En Radio Nacional, este líder político aprovecha la entrevista que se le hace para descalificar al nacionalismo catalán independentista. Pero, tratando de darle al asunto un enfoque objetivo, establece una distinción de pretendido calado científico entre patriota y nacionalista. Ya resulta difícil realizar esta división desde un punto de vista puramente etimológico cuando ambas aluden al origen, pero si patria hace referencia a la tierra del padre y nación a la del nacimiento, diríamos que el segundo, de entrada, presenta mejores credenciales para reclamar derechos de propiedad sobre el territorio, dado que el padre puede haber nacido en cualquier otro lugar. Pero no voy a eso.

Definió al patriota (cito sus palabras) como aquel que es capaz de defender por sí mismo, desde la convicción absoluta, su propia idea hasta las últimas consecuencias. Afirmó que el patriota solo necesita creerse un proyecto y, reiterando aquello de las últimas consecuencias, defenderlo desde la coherencia personal. Esta fue la parte positiva de su distinción, en la que él, por supuesto, se incluía. Quiso perfilar al patriota, pues, como un ciudadano moralmente íntegro y convencido de la justicia de su causa. A mi entender, este traje también le vendría bien a una amplia gama de personajes: desde Hassan Hussein hasta Mao, sin olvidarnos del escalafón inferior de los terroristas fanáticos. Defensores todos ellos de sus convicciones absolutas, desde la coherencia personal de sus ideas, hasta las últimas consecuencias: la bomba, la masacre, el arrojarse a la pira del martirio de manera entusiasta.
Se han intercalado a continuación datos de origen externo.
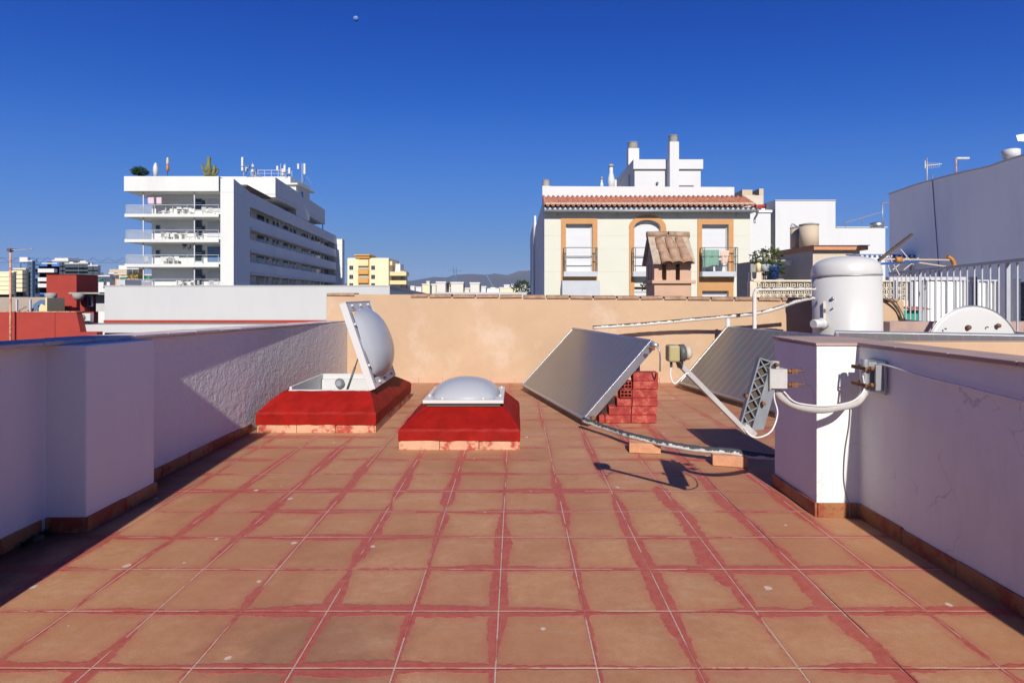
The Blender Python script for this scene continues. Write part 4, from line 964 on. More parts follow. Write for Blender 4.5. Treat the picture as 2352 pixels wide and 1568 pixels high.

Al nacionalista, en cambio, lo consideró justo lo contrario, alguien que necesita, para poder existir, que exista el otro. El otro, aclaró, es el que supuestamente te roba, te insulta, te quita, te pega. Es decir, que, adentrándose en los barrizales semánticos de la filosofía, estableció su distinción en base a la ontología, por un lado, y al relativismo, por otro. Lo sustancial frente a lo accidental. Mientras el patriotismo era considerado un valor absoluto en sí mismo, como el Ser, el nacionalismo sólo surgiría como valor (negativo, claro) frente a la existencia de otro que, a su vez, ha de ser considerado igualmente negativo por el independentista, pues de otra forma no lograría, él mismo, existencia.

A mi entender, esta descripción, más que filosófica me deja un regusto a sermón religioso. El de la religión es el discurso más apropiado para despojar a la convicción de lo que podría ser tenido por mera tozudez individual. Es la comunicación religiosa el canal adecuado para justificar verbalmente toda acción que es considerada, en última instancia, buena. En este sentido, patriotismo y nacionalismo, por más que se pretenda presentarlos como opuestos, acaban definiendo lo mismo. Lo que tienen en común es que tanto unos como otros defienden posiciones que consideran inamovibles, casi sagradas, en un entramado social donde todo, paradójicamente, está sometido a desgaste, revisión y cambio. En ese sentido ambos conceptos, por más pretensiones académicas que se esgriman para enfrentarlos, no establecen diferencias.